Luís Alves Monteiro

Luís Alves Monteiro
Luís Alves Monteiro Atleta olímpico

Sem Glória e com drama — um elevador chamado Desejo

O Elevador da Glória nasceu em 1885. Ferro, madeira e engenho a ligarem a Baixa ao Bairro Alto. Era transporte de quotidiano, discreto, funcional, cidade pura. Hoje é postal turístico. E, tragicamente, palco de luto.

A tragédia

Na quarta-feira, 3 de setembro de 2025, a máquina desceu desgovernada a calçada. O cabo cedeu. O carro descarrilou e embateu num edifício. Dezasseis mortos, mais de vinte feridos — portugueses e estrangeiros. O Governo decretou luto nacional, Lisboa três dias de luto municipal. Todos os funiculares ficaram suspensos.

A falha técnica é evidente. Mas o acidente é mais do que isso: é metáfora. A Glória sucumbiu à erosão do tempo e ao peso de uma cidade transformada em parque temático.

A cidade em saldo

Em 2024, Portugal recebeu 29 milhões de visitantes. Vieram empregos, notoriedade, receita. Mas vieram também sombras:

   •   Habitação: preços das casas subiram 9,1% em 2024. Lisboetas e portuenses são expulsos para a periferia.

   •   Comércio: padarias tornam-se cafés gourmet, mercearias dão lugar a lojas de lembranças.

   •   Sustentabilidade: cruzeiros despejam milhares, o lixo acumula-se, o património gasta-se.

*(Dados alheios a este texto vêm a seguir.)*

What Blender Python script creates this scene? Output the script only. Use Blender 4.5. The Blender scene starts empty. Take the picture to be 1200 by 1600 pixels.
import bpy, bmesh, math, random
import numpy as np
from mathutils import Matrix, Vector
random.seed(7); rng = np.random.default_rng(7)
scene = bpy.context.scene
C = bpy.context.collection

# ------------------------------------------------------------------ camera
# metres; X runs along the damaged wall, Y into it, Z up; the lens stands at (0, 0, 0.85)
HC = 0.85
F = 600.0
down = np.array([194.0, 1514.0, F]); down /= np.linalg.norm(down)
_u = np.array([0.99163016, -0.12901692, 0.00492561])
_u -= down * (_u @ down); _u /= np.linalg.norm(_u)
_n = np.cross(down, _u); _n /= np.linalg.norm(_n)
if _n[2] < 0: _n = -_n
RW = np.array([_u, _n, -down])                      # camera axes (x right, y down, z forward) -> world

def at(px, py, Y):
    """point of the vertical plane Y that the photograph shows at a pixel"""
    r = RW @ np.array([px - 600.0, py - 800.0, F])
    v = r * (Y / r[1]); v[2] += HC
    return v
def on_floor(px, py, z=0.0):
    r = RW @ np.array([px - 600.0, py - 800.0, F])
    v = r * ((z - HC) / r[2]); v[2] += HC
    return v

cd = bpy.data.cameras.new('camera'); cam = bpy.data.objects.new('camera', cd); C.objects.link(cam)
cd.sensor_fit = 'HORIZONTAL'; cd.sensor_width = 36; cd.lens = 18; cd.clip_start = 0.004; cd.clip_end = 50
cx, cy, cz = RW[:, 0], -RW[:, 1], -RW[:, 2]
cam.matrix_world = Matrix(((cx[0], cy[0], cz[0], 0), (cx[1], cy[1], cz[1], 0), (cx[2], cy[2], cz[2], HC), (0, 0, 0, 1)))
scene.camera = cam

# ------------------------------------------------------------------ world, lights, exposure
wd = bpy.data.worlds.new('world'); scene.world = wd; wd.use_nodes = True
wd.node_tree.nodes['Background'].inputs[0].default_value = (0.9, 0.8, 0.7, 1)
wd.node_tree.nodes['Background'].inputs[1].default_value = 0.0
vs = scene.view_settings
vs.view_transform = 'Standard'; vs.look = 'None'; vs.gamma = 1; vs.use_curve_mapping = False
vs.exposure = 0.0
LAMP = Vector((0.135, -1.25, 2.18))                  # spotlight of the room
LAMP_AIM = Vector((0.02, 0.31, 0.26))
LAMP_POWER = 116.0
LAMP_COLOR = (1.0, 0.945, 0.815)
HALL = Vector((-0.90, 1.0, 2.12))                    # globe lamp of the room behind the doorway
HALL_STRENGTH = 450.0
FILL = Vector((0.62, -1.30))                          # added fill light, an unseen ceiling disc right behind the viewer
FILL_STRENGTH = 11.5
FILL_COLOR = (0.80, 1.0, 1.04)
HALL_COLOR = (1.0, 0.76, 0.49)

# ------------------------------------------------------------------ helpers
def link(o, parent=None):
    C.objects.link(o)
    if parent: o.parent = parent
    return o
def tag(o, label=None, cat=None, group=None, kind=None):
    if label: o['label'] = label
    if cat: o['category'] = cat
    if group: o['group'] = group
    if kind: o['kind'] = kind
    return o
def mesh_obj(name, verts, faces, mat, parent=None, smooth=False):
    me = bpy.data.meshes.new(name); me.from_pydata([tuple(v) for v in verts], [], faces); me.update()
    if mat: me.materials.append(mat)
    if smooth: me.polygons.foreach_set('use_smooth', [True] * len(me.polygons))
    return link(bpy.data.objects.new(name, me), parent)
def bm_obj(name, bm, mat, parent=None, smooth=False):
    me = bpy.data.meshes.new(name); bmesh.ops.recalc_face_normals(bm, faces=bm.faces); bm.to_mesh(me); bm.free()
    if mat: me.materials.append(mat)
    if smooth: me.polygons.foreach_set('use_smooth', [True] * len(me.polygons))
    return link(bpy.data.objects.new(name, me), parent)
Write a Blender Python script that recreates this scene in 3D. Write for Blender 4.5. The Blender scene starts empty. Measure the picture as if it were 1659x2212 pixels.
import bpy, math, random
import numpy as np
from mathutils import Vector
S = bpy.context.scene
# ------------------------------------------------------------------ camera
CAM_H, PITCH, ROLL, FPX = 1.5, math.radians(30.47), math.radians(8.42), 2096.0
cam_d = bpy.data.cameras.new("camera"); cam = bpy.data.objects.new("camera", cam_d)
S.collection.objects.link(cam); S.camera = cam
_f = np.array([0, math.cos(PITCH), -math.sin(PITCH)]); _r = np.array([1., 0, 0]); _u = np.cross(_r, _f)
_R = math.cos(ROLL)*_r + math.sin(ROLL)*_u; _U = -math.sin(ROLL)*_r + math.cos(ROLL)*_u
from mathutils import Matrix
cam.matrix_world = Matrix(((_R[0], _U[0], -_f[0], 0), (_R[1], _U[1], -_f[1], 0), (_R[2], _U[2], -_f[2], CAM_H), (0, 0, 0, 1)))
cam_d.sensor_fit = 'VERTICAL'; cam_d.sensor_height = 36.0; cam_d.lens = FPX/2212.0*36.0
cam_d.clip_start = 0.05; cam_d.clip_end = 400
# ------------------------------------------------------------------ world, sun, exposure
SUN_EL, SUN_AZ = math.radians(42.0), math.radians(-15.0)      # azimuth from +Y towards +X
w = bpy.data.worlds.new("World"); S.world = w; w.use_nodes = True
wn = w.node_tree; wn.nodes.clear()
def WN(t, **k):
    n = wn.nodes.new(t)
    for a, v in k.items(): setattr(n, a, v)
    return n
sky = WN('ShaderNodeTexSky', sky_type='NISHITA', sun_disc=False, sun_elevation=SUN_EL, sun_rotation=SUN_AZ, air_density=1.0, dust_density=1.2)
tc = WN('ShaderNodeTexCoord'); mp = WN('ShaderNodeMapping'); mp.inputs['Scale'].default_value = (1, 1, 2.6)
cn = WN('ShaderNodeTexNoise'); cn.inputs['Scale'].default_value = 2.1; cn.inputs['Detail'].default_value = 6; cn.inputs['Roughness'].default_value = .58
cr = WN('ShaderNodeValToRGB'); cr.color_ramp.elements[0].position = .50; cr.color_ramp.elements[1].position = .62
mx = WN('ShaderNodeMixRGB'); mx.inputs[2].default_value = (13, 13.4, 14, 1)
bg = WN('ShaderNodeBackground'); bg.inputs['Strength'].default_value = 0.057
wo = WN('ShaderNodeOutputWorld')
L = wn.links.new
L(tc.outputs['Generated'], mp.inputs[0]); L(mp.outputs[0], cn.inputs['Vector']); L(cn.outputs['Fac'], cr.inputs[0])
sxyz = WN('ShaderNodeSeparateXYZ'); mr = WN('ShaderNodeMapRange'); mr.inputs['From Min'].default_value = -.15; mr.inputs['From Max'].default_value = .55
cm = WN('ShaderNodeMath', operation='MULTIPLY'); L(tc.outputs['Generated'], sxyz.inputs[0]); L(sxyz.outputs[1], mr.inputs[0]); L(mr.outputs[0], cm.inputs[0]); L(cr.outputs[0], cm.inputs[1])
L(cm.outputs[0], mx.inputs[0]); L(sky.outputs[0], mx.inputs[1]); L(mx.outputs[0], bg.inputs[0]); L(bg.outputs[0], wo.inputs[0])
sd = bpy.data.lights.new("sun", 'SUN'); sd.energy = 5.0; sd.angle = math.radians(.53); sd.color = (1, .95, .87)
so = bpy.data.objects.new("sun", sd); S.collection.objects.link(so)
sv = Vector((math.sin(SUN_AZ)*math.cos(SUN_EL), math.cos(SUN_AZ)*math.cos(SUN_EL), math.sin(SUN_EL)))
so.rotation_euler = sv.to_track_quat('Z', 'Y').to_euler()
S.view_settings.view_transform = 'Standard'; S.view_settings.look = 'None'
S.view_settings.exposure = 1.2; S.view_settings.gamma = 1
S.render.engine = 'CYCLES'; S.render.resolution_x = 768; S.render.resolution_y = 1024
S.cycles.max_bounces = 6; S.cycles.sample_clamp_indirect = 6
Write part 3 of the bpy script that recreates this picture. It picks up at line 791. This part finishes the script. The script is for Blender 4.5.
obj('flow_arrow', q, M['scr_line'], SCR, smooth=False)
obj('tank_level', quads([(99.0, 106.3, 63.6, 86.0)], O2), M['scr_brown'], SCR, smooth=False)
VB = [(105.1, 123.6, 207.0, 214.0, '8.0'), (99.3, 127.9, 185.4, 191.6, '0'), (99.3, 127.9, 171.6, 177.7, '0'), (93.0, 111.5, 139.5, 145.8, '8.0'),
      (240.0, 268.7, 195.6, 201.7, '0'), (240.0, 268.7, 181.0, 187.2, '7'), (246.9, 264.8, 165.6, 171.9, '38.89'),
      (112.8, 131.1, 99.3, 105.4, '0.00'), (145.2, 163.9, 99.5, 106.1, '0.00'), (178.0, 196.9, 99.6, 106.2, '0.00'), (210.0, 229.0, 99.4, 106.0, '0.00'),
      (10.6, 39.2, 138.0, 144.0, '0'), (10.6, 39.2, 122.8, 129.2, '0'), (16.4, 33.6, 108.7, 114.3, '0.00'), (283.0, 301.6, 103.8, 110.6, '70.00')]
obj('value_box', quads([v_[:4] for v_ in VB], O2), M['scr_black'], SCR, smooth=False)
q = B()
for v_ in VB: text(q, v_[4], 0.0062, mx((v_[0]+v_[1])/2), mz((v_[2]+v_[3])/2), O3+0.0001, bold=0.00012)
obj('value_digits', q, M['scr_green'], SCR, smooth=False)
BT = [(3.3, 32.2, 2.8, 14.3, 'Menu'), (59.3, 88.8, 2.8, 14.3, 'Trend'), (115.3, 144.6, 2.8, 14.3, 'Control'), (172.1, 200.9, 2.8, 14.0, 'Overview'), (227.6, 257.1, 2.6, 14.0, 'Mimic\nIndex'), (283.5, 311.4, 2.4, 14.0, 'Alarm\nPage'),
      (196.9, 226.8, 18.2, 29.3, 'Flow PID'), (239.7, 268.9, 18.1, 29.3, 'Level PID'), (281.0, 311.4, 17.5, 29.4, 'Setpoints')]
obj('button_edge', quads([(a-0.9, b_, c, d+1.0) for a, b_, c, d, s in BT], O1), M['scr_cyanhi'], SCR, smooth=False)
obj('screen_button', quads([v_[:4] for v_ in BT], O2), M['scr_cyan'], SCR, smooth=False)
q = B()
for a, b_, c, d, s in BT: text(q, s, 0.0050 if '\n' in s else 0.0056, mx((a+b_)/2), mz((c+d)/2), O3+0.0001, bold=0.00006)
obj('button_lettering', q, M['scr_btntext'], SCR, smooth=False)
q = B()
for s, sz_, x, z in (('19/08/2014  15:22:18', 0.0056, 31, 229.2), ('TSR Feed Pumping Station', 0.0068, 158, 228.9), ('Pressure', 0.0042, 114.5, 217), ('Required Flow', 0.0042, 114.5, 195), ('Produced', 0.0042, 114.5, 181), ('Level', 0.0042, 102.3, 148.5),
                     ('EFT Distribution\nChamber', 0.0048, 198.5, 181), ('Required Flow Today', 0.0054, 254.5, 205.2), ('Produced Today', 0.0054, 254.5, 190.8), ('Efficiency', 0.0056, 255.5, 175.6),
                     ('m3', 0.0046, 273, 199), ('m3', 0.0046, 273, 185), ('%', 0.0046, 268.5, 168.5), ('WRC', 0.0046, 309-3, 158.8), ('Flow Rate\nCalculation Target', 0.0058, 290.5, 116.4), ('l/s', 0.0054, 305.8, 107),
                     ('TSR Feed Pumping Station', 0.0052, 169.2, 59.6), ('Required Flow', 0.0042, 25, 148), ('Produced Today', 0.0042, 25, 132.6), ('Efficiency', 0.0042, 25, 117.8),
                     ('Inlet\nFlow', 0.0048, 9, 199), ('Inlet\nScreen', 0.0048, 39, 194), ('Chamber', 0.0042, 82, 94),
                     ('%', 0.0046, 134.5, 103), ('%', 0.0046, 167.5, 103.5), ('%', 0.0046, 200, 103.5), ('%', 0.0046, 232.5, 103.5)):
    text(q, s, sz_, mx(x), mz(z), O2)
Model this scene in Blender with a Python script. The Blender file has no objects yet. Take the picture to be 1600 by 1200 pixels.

O turismo é hoje uma slot machine. Mete-se a moeda, sai lucro imediato. Mas as perdas ficam para os outros. A máquina ilumina-se com estatísticas recorde, enquanto destrói silenciosamente a cultura local e verga populações a um limiar de pobreza.

O fado sem voz

Até o fado, símbolo maior da alma portuguesa, já não resiste. Na casa da Amália, as guitarras calam-se sob o ronco dos aviões que aterram a cada dois minutos. Cada aparelho traz mais passageiros — suposta galinha dos ovos de ouro. Mas será ouro? Ou apenas o brilho falso de uma promessa que corrói?

O retrato

Glória é drama. O elevador chamado Desejo já não é apenas imagem de postal. É o retrato de um país que transforma símbolos em mercadorias e cidadãos em figurantes. Lisboa debate-se entre a miragem da prosperidade turística e o peso das suas consequências humanas.

E, juntando a tudo isto, sobra a hipocrisia de políticos que tentam esconder responsabilidades atrás de velórios oficiais e homenagens fúnebres, encenando compaixão. Mas o fumo das velas não cobre a verdade: o luto também se esfuma, rápido, na névoa voraz de um sistema que prefere esquecer.